Observing Cepheid variables isn't a big deal unless you're doing it as part of a program such as that of the AAVSO. Unless you're in the AAVSO program, all you see when you take a casual look at a variable star is just another not particularly interesting star. You need to look at the same star periodically, each time noting how its brightness compares with those of comparison stars in the same field.

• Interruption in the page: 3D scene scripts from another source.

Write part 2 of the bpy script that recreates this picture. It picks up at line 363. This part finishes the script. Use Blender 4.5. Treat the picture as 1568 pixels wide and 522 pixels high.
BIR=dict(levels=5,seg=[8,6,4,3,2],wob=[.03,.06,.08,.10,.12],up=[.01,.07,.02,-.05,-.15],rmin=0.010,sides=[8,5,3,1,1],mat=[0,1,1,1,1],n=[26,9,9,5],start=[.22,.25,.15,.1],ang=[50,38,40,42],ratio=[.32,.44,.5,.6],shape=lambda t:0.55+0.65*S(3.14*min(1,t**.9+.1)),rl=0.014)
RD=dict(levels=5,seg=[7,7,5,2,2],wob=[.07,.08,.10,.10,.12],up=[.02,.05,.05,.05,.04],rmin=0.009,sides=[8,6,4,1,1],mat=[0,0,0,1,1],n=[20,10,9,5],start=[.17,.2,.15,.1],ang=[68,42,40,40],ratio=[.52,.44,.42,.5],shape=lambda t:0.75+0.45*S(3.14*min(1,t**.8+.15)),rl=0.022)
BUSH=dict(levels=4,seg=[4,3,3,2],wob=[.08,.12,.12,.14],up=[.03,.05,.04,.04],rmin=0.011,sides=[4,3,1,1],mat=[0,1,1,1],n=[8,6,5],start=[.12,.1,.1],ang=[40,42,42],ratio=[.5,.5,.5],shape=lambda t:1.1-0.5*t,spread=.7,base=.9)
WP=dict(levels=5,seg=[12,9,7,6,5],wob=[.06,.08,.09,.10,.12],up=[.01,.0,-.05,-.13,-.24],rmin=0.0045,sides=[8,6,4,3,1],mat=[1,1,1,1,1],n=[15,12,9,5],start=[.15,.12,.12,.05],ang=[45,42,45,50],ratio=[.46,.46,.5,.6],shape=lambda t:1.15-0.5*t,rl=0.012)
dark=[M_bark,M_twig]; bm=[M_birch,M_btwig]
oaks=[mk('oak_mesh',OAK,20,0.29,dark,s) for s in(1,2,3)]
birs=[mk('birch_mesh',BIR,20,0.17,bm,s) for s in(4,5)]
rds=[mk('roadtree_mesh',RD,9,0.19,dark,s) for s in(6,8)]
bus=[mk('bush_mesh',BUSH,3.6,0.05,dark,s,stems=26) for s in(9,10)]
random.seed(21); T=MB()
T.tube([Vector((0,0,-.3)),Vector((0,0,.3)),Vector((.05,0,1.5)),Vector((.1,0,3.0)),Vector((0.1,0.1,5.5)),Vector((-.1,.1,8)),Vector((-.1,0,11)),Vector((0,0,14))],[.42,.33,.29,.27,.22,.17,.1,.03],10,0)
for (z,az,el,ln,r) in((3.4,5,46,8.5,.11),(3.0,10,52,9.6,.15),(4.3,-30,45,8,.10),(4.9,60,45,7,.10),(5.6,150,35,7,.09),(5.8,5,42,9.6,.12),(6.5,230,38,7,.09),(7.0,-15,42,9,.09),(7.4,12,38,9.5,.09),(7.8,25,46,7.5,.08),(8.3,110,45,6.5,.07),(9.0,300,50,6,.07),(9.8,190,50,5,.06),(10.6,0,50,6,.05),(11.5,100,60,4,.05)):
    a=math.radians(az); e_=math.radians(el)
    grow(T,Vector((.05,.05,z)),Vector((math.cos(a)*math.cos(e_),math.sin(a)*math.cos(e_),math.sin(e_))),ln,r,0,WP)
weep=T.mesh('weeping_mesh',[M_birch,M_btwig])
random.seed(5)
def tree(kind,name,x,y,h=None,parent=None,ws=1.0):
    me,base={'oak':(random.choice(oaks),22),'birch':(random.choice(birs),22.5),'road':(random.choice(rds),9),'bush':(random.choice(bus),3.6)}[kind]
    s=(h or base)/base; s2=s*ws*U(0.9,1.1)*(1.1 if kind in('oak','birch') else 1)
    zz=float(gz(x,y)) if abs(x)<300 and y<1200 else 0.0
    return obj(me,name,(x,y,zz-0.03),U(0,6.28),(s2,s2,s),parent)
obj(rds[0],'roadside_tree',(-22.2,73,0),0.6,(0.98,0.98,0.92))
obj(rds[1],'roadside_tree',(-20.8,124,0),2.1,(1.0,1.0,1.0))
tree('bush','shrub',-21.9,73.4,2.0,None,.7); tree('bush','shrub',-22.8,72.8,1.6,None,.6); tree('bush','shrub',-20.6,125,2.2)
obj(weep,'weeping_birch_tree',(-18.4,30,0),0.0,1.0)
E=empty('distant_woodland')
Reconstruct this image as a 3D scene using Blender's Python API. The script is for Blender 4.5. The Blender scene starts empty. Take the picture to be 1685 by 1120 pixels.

A particularly interesting type of variable star to observe is the eclipsing variable, wherein two stars are in orbit about each other with the earth in or nearly in their orbital plane so that one star passes in front of the other periodically. You can record an eclipse in the coarse of a single evening, observing it at, say, 10 or 15 intervals as the eclipse approaches, then speeding up the observations to every two or three minutes until the eclipse ends. To know when to catch an eclipse, you need an ephemeris for that star, telling at times and on what dates eclipses are expected. Conditions in eclipsing binary systems occasionally suddenly change, causing their periods to change. The AAVSO seeks to record these changes to provide data that they might use to figure out what caused these changes. The AAVSO provides ephemerides for this purpose. For ten years, I provided the AAVSO with these charts. Their now being provided by someone else who still has access to a large-scale computer. Now retired, I no longer have such access. In fact, I'm no longer a membger of the AAVSO even though I still have the 8" reflecting telescope that I made around 1978. I now use it only occasionally to enable people at the senior retirement facility where I live to see the first-quarter moom, Venus, Mars, Jupiter, and Saturn. The skies here in St. Louis aren't any good for anything else.
If you have dark night skies where you live, there are 104 Messier (pronounced "mess-e-aye", it's French) objects to look at. They include galactic and globular star clusters, gaseous nebulae, planetary nebulae, and galaxies. Thery're something else.
I don't recommend gettting yourself killed by your wife for buying a bigger telescope too soon. That sort of thing tends to put a real crimp into stargazing.